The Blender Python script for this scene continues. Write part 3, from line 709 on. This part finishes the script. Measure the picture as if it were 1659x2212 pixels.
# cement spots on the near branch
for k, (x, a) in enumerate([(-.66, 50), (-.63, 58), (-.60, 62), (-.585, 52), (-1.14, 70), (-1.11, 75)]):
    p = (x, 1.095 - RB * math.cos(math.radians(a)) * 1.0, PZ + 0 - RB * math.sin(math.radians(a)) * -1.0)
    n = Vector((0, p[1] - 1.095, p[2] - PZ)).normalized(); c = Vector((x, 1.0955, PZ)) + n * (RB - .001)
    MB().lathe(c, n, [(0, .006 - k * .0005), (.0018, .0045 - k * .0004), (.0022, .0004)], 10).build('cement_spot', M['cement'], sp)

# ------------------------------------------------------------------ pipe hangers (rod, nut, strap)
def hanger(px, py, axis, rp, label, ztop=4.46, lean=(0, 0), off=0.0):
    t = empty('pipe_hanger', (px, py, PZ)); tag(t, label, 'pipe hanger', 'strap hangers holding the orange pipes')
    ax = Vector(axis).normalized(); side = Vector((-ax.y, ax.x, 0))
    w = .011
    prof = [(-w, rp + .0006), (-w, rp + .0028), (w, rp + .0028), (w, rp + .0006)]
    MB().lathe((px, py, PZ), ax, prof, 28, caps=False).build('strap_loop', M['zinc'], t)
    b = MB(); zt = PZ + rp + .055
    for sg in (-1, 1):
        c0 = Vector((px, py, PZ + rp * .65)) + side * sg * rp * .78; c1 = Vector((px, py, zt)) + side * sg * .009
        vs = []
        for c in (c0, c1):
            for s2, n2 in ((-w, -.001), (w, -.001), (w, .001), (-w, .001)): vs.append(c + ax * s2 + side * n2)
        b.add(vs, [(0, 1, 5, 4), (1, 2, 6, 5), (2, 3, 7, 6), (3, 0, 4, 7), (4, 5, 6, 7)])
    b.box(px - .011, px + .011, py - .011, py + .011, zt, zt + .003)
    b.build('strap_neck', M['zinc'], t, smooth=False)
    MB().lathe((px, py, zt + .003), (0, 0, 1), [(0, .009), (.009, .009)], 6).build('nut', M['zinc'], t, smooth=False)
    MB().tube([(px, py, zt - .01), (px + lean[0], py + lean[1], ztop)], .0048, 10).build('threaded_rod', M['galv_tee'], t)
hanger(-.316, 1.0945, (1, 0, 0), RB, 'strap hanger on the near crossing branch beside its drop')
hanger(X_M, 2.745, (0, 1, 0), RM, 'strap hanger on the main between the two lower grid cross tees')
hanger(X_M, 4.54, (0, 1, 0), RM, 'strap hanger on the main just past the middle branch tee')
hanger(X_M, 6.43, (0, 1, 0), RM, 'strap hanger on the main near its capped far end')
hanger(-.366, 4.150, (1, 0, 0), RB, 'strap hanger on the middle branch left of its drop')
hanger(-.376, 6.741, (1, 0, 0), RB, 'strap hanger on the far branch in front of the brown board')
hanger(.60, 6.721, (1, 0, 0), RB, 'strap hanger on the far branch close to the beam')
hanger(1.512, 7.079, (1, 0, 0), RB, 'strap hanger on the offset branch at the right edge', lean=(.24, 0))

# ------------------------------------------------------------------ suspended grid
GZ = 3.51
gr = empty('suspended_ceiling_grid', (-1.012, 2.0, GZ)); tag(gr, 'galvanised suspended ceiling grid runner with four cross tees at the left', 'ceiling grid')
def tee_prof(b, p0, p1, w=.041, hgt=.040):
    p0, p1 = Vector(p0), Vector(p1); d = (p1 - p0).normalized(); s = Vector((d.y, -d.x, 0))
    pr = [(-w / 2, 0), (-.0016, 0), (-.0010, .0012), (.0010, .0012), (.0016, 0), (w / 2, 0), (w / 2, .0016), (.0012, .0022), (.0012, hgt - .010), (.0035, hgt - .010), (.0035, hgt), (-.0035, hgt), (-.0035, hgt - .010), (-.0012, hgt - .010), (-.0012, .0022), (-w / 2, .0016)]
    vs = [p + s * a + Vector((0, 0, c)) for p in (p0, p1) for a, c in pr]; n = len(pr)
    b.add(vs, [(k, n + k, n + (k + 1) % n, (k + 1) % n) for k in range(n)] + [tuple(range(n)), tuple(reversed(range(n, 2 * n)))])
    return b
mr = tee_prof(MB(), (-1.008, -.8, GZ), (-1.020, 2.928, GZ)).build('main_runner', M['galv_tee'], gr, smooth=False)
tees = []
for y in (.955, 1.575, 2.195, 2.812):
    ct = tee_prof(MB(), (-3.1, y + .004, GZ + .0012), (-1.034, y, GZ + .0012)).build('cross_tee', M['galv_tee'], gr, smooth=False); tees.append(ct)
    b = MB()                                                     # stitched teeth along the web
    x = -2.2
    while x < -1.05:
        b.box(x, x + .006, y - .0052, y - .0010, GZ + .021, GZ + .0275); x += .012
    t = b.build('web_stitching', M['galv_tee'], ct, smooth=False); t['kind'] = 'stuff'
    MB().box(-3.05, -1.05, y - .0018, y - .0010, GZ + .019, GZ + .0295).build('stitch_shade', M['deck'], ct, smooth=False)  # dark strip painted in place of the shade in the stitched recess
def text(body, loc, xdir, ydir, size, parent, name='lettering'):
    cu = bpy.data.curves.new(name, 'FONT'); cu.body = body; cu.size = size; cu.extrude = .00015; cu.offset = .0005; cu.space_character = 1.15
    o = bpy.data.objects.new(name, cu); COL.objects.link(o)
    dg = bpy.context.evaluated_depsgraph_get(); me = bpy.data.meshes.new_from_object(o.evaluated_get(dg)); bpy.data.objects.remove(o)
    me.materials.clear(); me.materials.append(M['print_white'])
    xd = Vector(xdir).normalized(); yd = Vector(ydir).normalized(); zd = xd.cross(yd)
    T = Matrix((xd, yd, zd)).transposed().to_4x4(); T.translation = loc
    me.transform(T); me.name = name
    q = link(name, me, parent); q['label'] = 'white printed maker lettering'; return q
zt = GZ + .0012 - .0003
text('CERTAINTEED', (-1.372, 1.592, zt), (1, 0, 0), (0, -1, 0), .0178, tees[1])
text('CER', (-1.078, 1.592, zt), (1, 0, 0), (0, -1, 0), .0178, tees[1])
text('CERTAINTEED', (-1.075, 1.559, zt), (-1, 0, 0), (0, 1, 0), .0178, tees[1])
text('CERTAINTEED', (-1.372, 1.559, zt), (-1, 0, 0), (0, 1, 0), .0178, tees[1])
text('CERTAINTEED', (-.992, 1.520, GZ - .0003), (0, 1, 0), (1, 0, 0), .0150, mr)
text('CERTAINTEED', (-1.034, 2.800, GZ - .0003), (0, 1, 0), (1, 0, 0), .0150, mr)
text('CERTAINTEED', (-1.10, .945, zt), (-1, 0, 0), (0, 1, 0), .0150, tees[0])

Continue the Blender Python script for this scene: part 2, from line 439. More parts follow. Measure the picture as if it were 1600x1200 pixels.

# Problem requirements
Please give back only the lines between the first line of the entries and the line with "MB().lathe(c, n, [(0, .006", both ends included, word for word.

# Answer to the problem
The Blender Python script for this scene continues. Write part 3, from line 709 on. This part finishes the script. Measure the picture as if it were 1659x2212 pixels.
# cement spots on the near branch
for k, (x, a) in enumerate([(-.66, 50), (-.63, 58), (-.60, 62), (-.585, 52), (-1.14, 70), (-1.11, 75)]):
    p = (x, 1.095 - RB * math.cos(math.radians(a)) * 1.0, PZ + 0 - RB * math.sin(math.radians(a)) * -1.0)
    n = Vector((0, p[1] - 1.095, p[2] - PZ)).normalized(); c = Vector((x, 1.0955, PZ)) + n * (RB - .001)
    MB().lathe(c, n, [(0, .006 - k * .0005), (.0018, .0045 - k * .0004), (.0022, .0004)], 10).build('cement_spot', M['cement'], sp)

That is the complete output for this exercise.